Greece, N.Y. -- The latest Supreme Court ruling on church-state separation is a victory for a town council in New York state that regularly opens its meetings with prayers.

The court, in a 5-to-4 ruling today, said those prayers don't violate the Constitution -- even if they routinely emphasize Christianity -- as long as there's no effort to proselytize or to denigrate non-Christians.

"I wasn't surprised. I hope that it would go this way, obviously, but I think this is a much bigger than the Town of Greece," said Greece Town Supervisor Bill Reilich. "(It's) much bigger than our board meeting. It's a freedom of speech issue, and I'm happy that it's upheld."

Susan Galloway, who was one of the plaintiffs in the lawsuit, said she was disappointed in the ruling.
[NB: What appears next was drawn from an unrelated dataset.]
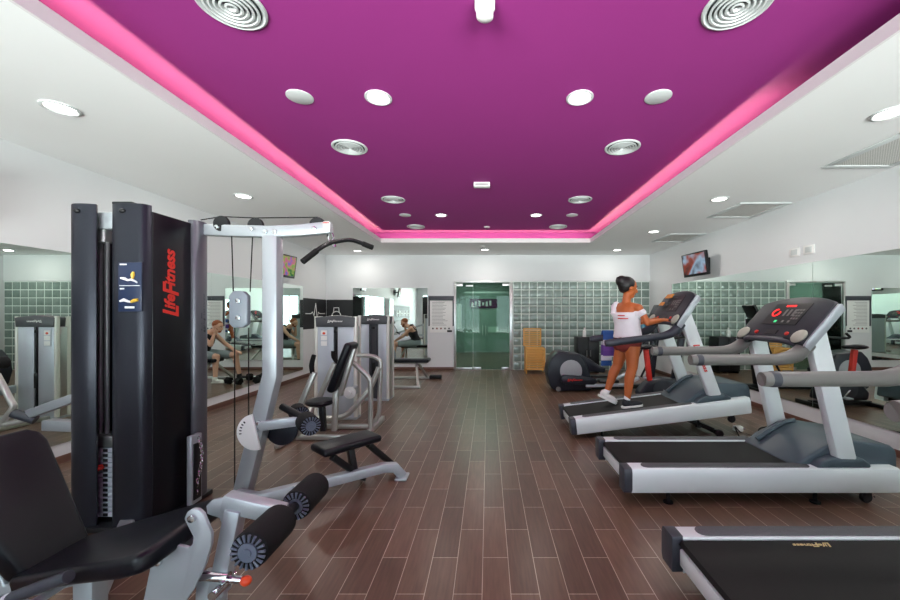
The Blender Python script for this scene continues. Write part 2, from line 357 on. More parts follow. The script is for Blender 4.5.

"It was definitely freedom of religion and freedom from religion," said Galloway. "I hope that people will realize from this whether you win or lose that you need to stand up for what you believe in, that that's important and that nobody has the right to make you feel like a second-class citizen."

The ruling was consistent with one from 1983, when the court upheld an opening prayer in the Nebraska legislature and said prayer is part of the nation's fabric, not a violation of the First Amendment.

The Obama administration had sided with the town of Greece, where nearly every council meeting in an 11-year span opened with prayers that stressed Christianity. The town has few non-Christian places of worship.

But in a dissent, the court's four liberal justices wrote that the prayers violate the "norm of religious equality." Justice Elena Kagan wrote that the case is different from the one involving the Nebraska legislature because the town meetings "involve participation by ordinary citizens," and because the prayers were mostly sectarian.